On Fr, 2016-01-15 at 12:40 -0500, Nicolas Dufresne wrote:
> Le vendredi 15 janvier 2016 à 12:04 -0500, Stirling Westrup a écrit :
> > My boss has just floated the idea of having me write an AV Router
> > using gstreamer. This would be a program that would be able to take
> > multiple input AV streams (video files, capture cards, broadcast
> > streams) and mix, match and combine them, and route the multiple
> > results to multiple output streams (display monitors, save files,
> > broadcast transmission) and be able to be reconfigured dynamically
> > while running.
> > 
> > Thus we might have multiple pipelines in a single program, and those
> > pipelines might need to suddenly be combined or separated.
> > 
> > For example, imagine we have two independent video streams, each with
> > its own pipeline. We're taking two video files, decoding them, and
> > sending the results to two monitors. Then a user asks for the two
> > monitors to be combined into one using picture-in-picuture.
> > 
> > Suddenly, without stopping anything, the code needs to be able to
> > merge the two pipelines using some sort of overlay element. And,
> > naturally, we may later decide to undo that operation and have two
> > separate pipelines again.
> > 
> > Is this even possible in the current framework?
> 
> I would rather suggest to use a single pipeline. You can have
> independent graph within the same pipeline. Otherwise, you'd have to
> multiplex the sources/sinks (using intervideosrc/intervideosink) which
> is less convenient. You also want to share the same latency across the
> graphs as you changing the latency is not gap-less. The technique I
> use, is to fix a maximum latency for my system and I make sure that my
> worst case graph have less or equal amount of latency.

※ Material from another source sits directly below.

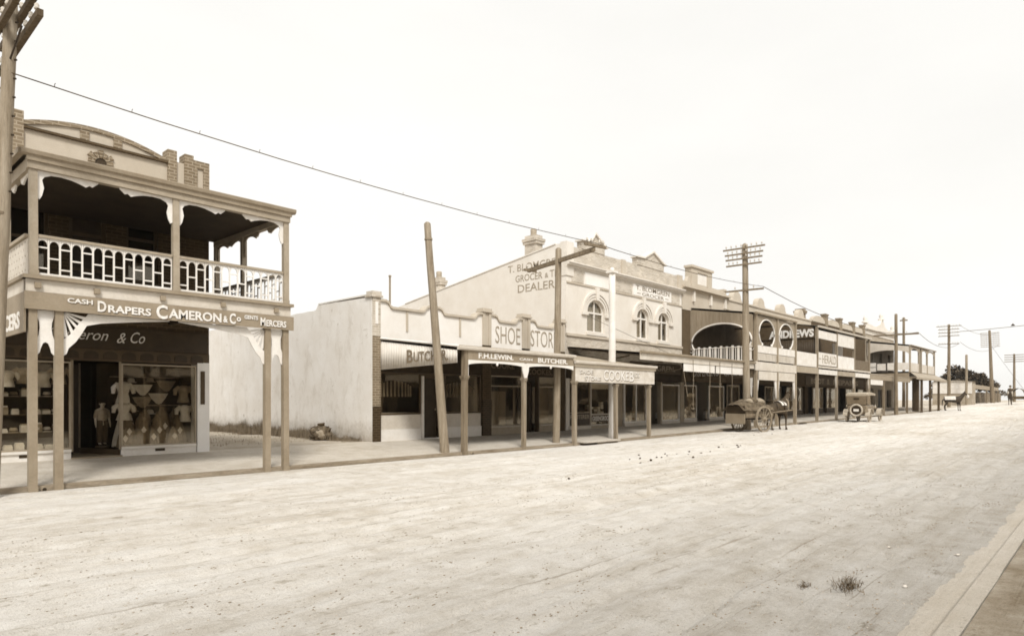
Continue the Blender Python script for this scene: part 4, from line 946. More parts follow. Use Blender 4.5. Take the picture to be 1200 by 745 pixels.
sign(boot, FP, 58.7, 62.4, 2.95, 3.35, .0, SIGNW)
for x in (62.9, 67.4, 71.4): post(boot, x, P, gz(x) + .07, 3.4, .17, TIMBER)

# ================================================================== 8 CORNER BUILDING
corner = thing('corner_hotel', (78, S, .6), 'pale two storey building with ornate finials and an open arched upper verandah', 'shop building', 'shop buildings along the footpath')
shell(corner, 72.4, 83.6, .5, 8.6, y1=34, material=FACADE)
holed(MB(), F, 72.4, 83.6, .5, 8.3, -.3, 0, [(74, 75.2, .6, 2.9), (77, 79, .9, 2.8), (80.5, 82.5, .9, 2.8), (74, 75, 4.5, 6.6), (77.5, 78.5, 4.5, 6.6), (81, 82, 4.5, 6.6)]).build('front_wall', mat('hotel_wall', .38, .9, .2, 2), corner)
MB().box(72.7, 83.3, S + .6, S + .7, .5, 7.5).build('interior', DARKP, corner)
pp = MB().pbox(F, 72.4, 83.6, 8.3, 8.75, -.3, .06).pbox(F, 72.3, 83.7, 8.75, 8.9, -.35, .25).prism(F, [(72.5, 8.905), (83.5, 8.905), (83.5, 9.3), (81, 9.2), (79.6, 9.6), (78.9, 10.2), (78.4, 10.2), (77.6, 9.6), (76, 9.25), (72.5, 9.4)], -.25, .02).build('parapet', FACADE, corner)
for x, z in ((72.6, 9.4), (78.65, 10.2), (83.4, 9.3)): MB().lathe((x, S + .12, z), [(.3, 0), (.3, .12), (.12, .2), (.22, .4), (.1, .6), (.02, .75)], 10).build('finial', FACADE, pp)
mb = MB(); corrugated(mb, (72.5, S, 7.6), (84.1, S, 7.6), (72.5, P - .1, 6.98), (84.1, P - .1, 6.98), .2, .014); mb.build('verandah_roof', mat('roof_pale2', .36, .6, .15, 1.5), corner)
MB().add([(72.5, S, 7.45), (84.1, S, 7.45), (84.1, P, 6.85), (72.5, P, 6.85)], [(0, 1, 2, 3)]).build('verandah_ceiling', DIMC, corner)
MB().box(72.5, 84, P, S, 4.3, 4.45).build('balcony_floor', DIMC, corner)
gutter(corner, 72.4, 84.2, P - .1, 6.95, STONEC)
LH = leftf(72.5); FH = front(P)
a = arc(16.6, 6.1, 1.8, .45, 180, 0, 16); MB().strip(LH, [(u, 6.85 + (u - P) / 3.8 * .55) for u, v in a], a, -.04, 0).pbox(LH, P + .08, 14.8, 6.1, 6.85, -.04, 0).build('arched_end', CREAM, corner)
for x in (72.6, 76.4, 77.4, 80.2, 83.9): post(corner, x, P, 4.4, 6.95, .16, BUFF)
for x0, x1 in ((72.7, 76.3), (77.5, 80.1), (80.3, 83.8)):
    c = (x0 + x1) / 2; a = arc(c, 6.2, (x1 - x0) / 2, .5, 180, 0, 12); MB().strip(FH, [(u, 6.85) for u, v in a], a, -.02, .02).build('arch_brace', BUFF, corner)
    MB().pbox(FH, x0, x1, 4.45, 5.3, -.02, .02).build('balustrade', CREAM, corner)
for u0, u1, z0, z1 in ((14.8, 16.6, 4.6, 5.3), (16.75, 17.5, 4.6, 5.25), (17.6, 18.45, 4.95, 5.35), (17.6, 18.45, 4.5, 4.88)): sign(corner, LH, u0, u1, z0, z1, .05, SIGNW)
MB().pbox(LH, P + .05, S, 3.6, 4.42, -.04, .0).build('end_fascia', STONEC, corner)
mb = MB(); mb.add([(72.6, P, 4.4), (84.2, P, 4.4), (87.4, P - .6, 3.9), (72.6, P - .6, 3.9), (84.2, S, 4.4), (87.4, S, 3.9)], [(0, 1, 2, 3), (1, 4, 5, 2)]); mb.build('skirt_roof', mat('roof_pale3', .34, .6, .15, 1.5), corner)
mb = MB(); mb.pbox(front(P - .58), 72.6, 87.4, 3.7, 3.9, -.05, .02).build('skirt_fascia', BUFF, corner)
for x in (75.6, 79.6, 84.0): post(corner, x, P - .4, gz(x) + .05, 3.8, .2, BROWN)
post(corner, 76.6, P + .3, gz(76), 3.9, .55, BROWN)
# ================================================================== SHOP WINDOW GOODS
PZ = .53
CLOAK = mat('cloak_cloth', .15, .9, .3, 7, bmp=.4)
def cloak(x, y, z, h, label, material=CLOAK, tag=True, seed=0):
    t = thing('display_cloak', (x, y, z), label, 'garment', 'garments in the draper shop window')
    k = h / .9
    MB().lathe((x, y, z), [(.25*k, 0), (.23*k, .2*k), (.18*k, .45*k), (.135*k, .66*k), (.11*k, .76*k), (.05*k, .83*k), (.045*k, .9*k)], 28, lambda a, zz: 1 + (.16 - .1 * zz / h) * math.sin(7 * a + seed)).build('cloak_cloth', material, t)
    MB().lathe((x, y, z + h), [(.03, 0), (.035, .02), (.02, .05)], 8).build('stand_knob', BROWN, t)
    if tag:
        zz = z + h * .5; yy = y - .205 * k
        mb = MB(); mb.prism(front(yy), [(x, zz - .095), (x + .065, zz), (x, zz + .095), (x - .065, zz)], 0, .006); mb.build('price_ticket', CARD, t)
    return t
for x, y, h, lb, m, tg in ((5.92, S + .35, .80, 'tan pleated cloak at the left end of the front row in the right show window', CLOAK, True), (6.28, S + .42, .86, 'tan pleated cloak with a ticket, second from the left in the window front row', CLOAK, True),
                       (6.66, S + .40, .84, 'pleated cloak in the middle of the front row of the right show window', CLOAK, True), (6.86, S + .62, 1.02, 'taller pleated cloak standing behind the middle of the window front row', CLOAK, True),
                       (7.18, S + .40, .78, 'small tan cloak at the right end of the window front row', CLOAK, True), (7.20, S + .68, .98, 'tall cloak behind the small cloak at the right end of the show window', CLOAK, True), (5.98, S + .68, 1.0, 'tall pale cloak standing behind the leftmost cloak of the show window', CLOTHP, True)):
    cloak(x, y, PZ, h, lb, m, tg, x * 5)
for i, (x, y, h) in enumerate(((6.45, S + .66, .95), (6.1, S + .55, .62), (6.5, S + .28, .5), (7.02, S + .28, .5), (5.82, S + .25, .46))):
    cloak(x, y, PZ, h, 'child size cloak in the right show window, ' + ['tall one half hidden behind the second cloak', 'small one just behind the leftmost two', 'short one at the glass left of centre', 'short one at the glass right of centre', 'shortest one in the left front corner'][i], CLOTH if i % 2 else CLOAK, i != 0, i * 2.3)
def blouse(x, y, z, h, label, material):
    t = thing('hanging_blouse', (x, y, z), label, 'garment', 'garments in the draper shop window')
    MB().lathe((x, y, z), [(.16, 0), (.14, .2*h), (.11, .45*h), (.15, .75*h), (.13, .92*h), (.05, h)], 20, lambda a, zz: 1 + .1 * math.sin(5 * a + zz * 9)).build('bodice', material, t)
    for sg in (-1, 1): MB().tube([(x + sg * .12, y, z + .9*h), (x + sg * .22, y, z + .7*h), (x + sg * .24, y - .03, z + .45*h)], [.06, .065, .045], 8).build('sleeve', material, t)
blouse(5.80, S + .25, 1.66, .55, 'pale blouse hanging high at the left edge of the show window', CLOTHP)
blouse(5.84, S + .35, 1.22, .45, 'pale blouse hanging below another at the left edge of the show window', CLOTHP)
blouse(7.36, S + .45, 1.66, .48, 'blouse hanging high at the right edge of the show window', CLOTH)
blouse(7.36, S + .35, 1.15, .45, 'blouse hanging low at the right edge of the show window', CLOTHP)
for x, z, lb in ((6.45, 1.95, 'striped scarf draped to a point at the upper left of the show window'), (6.85, 1.72, 'pale scarf draped to a point in the centre of the show window'), (7.05, 2.06, 'small folded scarf draped at the upper right of the show window'), (6.45, 1.62, 'dark scarf draped to a point in the centre left of the show window')):
    mb = MB(); vs = []
    for i in range(9):
        u = -.25 + .5 * i / 8; o = .03 * math.sin(i * 2.2)
        vs += [(x + u, S + .85 + o, z + .2), (x + u * .75, S + .83 - o, z + .06), (x + u * .25, S + .82 + o, z - .1 + .1 * abs(u))]
    mb.add(vs, [(3*i + j, 3*i + 3 + j, 3*i + 4 + j, 3*i + 1 + j) for i in range(8) for j in (0, 1)], True)
    setp(mb.build('draped_scarf', CLOTHP if 'pale' in lb or 'striped' in lb else CLOTH), lb, 'scarf', 'garments in the draper shop window')
for i, x in enumerate((3.05, 3.4, 3.75, 4.1, 4.42)):
    blouse(x, S + .3, 2.12 - .08 * (i % 2), .38, 'shirt hanging at the top of the left show window, ' + ['leftmost of five', 'second of five', 'middle one of five', 'fourth of five', 'rightmost of five'][i], CLOTHP if i % 2 else CLOTH)
for i, (x, z, m) in enumerate(((6.15, 2.2, CLOTHP), (6.62, 2.22, CLOTH), (6.62, 1.36, CLOTHP), (6.2, 1.44, CLOTH), (7.02, 1.42, CLOTHD))):
    t = thing('felt_hat', (x, S + .77, z), 'hat on a peg in the right show window, ' + ['pale one near the top left', 'tan one near the top centre', 'pale one low in the centre', 'tan one low on the left', 'dark one low on the right'][i], 'hat', 'hats in the right show window')
    MB().lathe((x, S + .77, z), [(.13, 0), (.135, .012), (.085, .02), (.08, .09), (.05, .12), (.02, .115)], 16).build('hat_felt', m, t)
mb = MB().box(5.7, 7.5, S + .75, S + .79, 1.58, 1.61).box(5.7, 7.5, S + .95, S + .97, 2.34, 2.36); setp(mb.build('display_rail', PALETIMBER), 'thin wooden display rail fixed across the right show window', 'rail')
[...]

Or you actually use separate pipelines and combine them with the
elements you mentioned, or in many cases it's more convenient to
combine them with an appsink/appsrc combination or custom sink/src
elements.
Getting the timing and latency right with separate pipelines is also
not rocket science, it's the same approach you would do for
synchronizing pipelines on multiple devices.

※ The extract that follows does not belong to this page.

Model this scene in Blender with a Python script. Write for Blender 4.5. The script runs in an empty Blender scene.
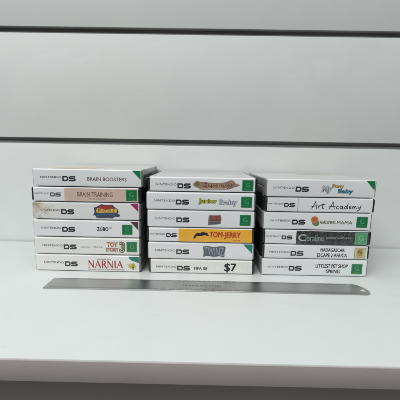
import bpy, bmesh, math, random
from mathutils import Vector, Matrix
random.seed(7)
S = bpy.context.scene
C = S.collection
MM = 0.001

# ------------------------------------------------------------------ camera
cam = bpy.data.cameras.new("camera")
cam.sensor_width = 36.0
cam.lens = 36.0 * 301.407 / 400.0
cam.clip_start, cam.clip_end = 0.01, 50.0
cam_o = bpy.data.objects.new("camera", cam)
C.objects.link(cam_o)
yaw, pitch, roll = 0.0072, 0.1502, 0.0174
fw = Vector((-math.sin(yaw) * math.cos(pitch), math.cos(yaw) * math.cos(pitch), -math.sin(pitch)))
r0 = Vector((math.cos(yaw), math.sin(yaw), 0))
u0 = r0.cross(fw)
rt = r0 * math.cos(roll) + u0 * math.sin(roll)
up = rt.cross(fw)
M = Matrix((rt, up, -fw)).transposed().to_4x4()
M.translation = Vector((2.473, -367.68, 151.43)) * MM
cam_o.matrix_world = M
S.camera = cam_o

# ------------------------------------------------------------------ light
w = bpy.data.worlds.new("World")
S.world = w
w.use_nodes = True
# ambient room tone: pale above, darker and warmer towards the floor
_t = w.node_tree
_bg = _t.nodes["Background"]
_bg.inputs[1].default_value = 0.14
_tc = _t.nodes.new("ShaderNodeTexCoord")
_sx = _t.nodes.new("ShaderNodeSeparateXYZ")
_rp = _t.nodes.new("ShaderNodeValToRGB")
_mr = _t.nodes.new("ShaderNodeMapRange")
_mr.inputs["From Min"].default_value = -1
_t.links.new(_tc.outputs["Generated"], _sx.inputs[0])
_t.links.new(_sx.outputs["Z"], _mr.inputs["Value"])
_t.links.new(_mr.outputs[0], _rp.inputs[0])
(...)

If using one or multiple pipelines makes sense depends on your exact
use case, but one reason why multiple might be a better choice would be
that they are completely independent and not interferring with each
other at all other than exchanging actual data. You won't have to do
anything complicated to catch errors in parts of a single huge
pipeline, safely remove elements but instead would just have to tear
down one separate pipeline whenever something goes wrong.